* Exercise directions *
Answer with one number: the count of lines in this material that hold the word "scene".

* Stored data *
● ● ● ● ● ● ●
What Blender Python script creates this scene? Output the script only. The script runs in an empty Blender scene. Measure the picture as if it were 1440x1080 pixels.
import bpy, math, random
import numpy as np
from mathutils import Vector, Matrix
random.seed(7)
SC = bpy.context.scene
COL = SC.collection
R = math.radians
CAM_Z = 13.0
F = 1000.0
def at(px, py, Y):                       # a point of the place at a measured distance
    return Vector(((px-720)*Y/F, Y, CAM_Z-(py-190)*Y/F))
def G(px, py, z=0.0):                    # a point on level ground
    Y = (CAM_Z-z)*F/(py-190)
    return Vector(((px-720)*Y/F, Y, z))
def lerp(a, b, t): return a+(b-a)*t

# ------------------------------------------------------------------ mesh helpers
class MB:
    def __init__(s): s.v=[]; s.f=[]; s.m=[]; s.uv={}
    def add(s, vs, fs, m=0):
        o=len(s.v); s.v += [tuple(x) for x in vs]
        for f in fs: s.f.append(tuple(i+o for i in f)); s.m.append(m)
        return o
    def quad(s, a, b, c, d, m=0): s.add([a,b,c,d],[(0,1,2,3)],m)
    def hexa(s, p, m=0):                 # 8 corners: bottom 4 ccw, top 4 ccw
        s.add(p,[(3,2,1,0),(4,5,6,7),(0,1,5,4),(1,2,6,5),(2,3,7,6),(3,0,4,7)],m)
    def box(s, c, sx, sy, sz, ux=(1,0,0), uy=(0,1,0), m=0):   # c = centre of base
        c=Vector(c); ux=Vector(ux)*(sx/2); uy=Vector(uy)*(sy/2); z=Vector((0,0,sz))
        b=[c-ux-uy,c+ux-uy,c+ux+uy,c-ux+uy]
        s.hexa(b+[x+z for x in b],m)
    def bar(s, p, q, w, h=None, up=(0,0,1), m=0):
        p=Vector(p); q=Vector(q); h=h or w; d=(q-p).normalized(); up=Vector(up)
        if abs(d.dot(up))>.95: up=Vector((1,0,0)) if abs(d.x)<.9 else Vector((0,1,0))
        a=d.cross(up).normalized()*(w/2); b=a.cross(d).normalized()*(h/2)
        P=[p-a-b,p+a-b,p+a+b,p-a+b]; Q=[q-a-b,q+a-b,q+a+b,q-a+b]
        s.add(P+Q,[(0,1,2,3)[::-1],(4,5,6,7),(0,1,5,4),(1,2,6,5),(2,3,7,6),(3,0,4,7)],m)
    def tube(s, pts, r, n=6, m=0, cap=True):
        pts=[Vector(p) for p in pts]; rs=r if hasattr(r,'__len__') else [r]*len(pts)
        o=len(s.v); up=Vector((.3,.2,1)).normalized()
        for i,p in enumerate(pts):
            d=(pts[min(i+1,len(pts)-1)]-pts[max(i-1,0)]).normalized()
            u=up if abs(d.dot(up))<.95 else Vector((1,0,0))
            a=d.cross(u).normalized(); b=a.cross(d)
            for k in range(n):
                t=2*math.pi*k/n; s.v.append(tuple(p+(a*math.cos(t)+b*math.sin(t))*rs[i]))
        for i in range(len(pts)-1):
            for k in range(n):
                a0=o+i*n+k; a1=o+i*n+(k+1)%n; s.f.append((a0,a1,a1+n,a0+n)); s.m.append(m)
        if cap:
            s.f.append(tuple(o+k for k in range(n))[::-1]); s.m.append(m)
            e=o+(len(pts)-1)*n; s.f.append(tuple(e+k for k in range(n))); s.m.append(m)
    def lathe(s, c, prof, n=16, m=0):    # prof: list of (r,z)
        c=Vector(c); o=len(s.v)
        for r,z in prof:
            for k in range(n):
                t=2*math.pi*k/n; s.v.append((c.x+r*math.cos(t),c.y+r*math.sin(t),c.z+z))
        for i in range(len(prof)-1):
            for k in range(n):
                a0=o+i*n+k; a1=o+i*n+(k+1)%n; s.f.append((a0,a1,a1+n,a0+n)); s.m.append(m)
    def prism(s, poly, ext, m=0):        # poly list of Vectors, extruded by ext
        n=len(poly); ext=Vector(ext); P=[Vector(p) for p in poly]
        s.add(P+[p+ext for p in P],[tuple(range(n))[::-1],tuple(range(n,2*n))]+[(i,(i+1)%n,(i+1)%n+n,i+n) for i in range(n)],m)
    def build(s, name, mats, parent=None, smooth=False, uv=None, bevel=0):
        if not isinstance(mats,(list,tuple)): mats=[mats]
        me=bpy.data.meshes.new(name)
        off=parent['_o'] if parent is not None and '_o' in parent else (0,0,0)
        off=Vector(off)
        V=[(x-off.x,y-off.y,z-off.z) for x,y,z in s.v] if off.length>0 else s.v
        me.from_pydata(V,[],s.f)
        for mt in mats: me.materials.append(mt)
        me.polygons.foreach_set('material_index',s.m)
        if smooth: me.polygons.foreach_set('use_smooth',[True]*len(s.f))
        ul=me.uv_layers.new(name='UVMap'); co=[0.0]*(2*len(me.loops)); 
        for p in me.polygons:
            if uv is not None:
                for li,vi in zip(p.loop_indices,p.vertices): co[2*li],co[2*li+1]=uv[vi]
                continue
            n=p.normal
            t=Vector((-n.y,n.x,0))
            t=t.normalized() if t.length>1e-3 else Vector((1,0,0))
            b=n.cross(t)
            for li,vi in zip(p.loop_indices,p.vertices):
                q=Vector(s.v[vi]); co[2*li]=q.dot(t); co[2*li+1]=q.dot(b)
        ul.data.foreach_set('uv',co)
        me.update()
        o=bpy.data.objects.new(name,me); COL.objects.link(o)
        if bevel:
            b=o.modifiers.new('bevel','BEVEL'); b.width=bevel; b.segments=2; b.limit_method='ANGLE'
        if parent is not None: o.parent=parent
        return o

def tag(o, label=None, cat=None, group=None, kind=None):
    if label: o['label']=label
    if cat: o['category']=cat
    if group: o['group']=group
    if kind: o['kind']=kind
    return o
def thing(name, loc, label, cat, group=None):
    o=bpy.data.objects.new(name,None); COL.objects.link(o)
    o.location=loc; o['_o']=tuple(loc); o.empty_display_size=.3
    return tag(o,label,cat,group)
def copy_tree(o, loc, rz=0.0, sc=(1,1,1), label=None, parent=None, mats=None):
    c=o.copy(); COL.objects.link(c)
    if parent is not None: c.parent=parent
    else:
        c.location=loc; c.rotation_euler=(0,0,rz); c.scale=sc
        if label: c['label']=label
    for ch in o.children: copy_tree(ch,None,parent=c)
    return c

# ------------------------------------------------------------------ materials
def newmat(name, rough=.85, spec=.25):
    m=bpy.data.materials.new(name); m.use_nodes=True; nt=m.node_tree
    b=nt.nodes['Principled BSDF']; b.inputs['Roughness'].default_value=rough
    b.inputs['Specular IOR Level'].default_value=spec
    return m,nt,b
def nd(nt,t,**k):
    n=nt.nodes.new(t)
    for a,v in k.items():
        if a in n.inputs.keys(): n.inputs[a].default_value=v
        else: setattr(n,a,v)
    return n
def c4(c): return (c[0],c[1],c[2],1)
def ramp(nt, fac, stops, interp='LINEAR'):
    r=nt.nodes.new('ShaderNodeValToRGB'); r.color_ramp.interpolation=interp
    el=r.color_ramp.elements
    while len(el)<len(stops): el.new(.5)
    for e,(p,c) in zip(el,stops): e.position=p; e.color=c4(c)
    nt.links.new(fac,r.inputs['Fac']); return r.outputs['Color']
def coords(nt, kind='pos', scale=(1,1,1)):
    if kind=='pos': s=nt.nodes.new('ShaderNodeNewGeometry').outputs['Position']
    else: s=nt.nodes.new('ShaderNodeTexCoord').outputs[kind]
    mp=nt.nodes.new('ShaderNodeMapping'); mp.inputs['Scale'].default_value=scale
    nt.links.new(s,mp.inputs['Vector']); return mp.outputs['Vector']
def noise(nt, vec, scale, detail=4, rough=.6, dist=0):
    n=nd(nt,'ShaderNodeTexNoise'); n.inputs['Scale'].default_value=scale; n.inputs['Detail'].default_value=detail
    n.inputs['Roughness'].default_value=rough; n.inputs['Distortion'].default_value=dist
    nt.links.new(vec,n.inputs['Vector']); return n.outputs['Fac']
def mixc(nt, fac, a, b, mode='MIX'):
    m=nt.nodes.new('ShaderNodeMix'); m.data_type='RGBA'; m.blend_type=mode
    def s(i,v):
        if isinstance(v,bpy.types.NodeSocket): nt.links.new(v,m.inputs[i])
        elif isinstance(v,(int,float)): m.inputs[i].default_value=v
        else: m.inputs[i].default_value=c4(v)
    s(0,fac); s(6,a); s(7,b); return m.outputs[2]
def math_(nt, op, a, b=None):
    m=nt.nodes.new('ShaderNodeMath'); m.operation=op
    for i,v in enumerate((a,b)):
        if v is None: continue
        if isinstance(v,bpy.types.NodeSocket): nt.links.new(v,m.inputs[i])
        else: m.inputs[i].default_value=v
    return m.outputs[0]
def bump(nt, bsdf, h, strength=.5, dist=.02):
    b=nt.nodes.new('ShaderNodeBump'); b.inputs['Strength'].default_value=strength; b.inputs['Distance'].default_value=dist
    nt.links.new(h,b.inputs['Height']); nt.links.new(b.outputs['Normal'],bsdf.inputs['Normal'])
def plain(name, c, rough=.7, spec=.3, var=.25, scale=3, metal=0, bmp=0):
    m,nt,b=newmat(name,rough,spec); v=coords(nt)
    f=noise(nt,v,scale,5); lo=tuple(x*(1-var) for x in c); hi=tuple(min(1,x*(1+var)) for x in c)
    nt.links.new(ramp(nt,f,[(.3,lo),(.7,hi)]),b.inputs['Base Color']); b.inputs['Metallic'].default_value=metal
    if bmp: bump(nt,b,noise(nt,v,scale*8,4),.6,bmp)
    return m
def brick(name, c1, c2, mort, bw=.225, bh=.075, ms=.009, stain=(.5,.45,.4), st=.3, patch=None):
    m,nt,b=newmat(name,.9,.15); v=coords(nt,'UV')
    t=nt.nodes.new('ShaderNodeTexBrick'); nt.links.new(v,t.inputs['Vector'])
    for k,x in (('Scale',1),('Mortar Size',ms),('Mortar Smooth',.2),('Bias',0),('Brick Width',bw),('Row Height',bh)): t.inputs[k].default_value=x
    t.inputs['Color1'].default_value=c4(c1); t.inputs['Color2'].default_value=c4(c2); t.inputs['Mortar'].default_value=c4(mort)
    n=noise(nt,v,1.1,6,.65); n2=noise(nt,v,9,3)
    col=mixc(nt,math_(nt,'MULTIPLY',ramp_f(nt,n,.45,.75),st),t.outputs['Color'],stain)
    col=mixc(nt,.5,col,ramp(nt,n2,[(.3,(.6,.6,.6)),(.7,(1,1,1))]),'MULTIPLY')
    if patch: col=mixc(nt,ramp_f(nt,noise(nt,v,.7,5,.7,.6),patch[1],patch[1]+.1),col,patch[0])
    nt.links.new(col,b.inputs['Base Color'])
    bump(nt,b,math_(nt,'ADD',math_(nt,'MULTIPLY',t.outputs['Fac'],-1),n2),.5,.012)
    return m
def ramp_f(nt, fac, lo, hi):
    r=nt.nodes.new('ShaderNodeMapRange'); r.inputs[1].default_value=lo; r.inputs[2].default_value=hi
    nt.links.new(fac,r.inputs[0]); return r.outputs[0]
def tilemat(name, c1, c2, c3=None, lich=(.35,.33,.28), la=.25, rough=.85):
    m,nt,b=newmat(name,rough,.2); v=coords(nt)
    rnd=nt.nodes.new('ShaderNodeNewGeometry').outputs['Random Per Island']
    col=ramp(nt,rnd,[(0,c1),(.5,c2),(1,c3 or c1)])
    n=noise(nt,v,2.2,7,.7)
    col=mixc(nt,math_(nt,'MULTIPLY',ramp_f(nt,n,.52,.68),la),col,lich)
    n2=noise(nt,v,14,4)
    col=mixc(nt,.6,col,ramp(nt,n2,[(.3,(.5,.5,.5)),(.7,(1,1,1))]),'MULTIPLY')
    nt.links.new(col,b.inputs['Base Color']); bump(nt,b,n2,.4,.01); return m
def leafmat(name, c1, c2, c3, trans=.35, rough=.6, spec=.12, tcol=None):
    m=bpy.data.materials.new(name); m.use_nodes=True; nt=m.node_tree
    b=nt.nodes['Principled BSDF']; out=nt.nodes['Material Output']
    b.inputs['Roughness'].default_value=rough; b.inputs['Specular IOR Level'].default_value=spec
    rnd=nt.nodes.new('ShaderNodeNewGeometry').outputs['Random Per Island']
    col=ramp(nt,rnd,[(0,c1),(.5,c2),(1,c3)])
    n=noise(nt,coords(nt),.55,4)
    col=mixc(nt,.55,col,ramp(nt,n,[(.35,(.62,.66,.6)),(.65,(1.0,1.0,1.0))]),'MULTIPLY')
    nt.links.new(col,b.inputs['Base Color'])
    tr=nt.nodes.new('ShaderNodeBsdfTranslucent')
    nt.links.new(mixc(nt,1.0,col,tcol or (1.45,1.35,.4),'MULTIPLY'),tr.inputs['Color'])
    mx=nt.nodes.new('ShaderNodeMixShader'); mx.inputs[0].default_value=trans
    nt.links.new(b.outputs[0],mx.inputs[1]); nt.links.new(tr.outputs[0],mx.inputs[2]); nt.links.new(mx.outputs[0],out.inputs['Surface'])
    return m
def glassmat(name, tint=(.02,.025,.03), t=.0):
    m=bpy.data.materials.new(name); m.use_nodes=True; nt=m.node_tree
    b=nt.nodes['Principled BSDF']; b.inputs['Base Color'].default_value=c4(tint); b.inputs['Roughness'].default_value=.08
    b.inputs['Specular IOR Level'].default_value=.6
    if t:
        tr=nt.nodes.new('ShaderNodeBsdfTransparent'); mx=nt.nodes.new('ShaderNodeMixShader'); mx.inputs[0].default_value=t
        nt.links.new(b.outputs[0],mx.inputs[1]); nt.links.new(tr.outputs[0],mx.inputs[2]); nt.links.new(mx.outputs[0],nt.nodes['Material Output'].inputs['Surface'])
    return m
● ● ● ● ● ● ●
* Response *
2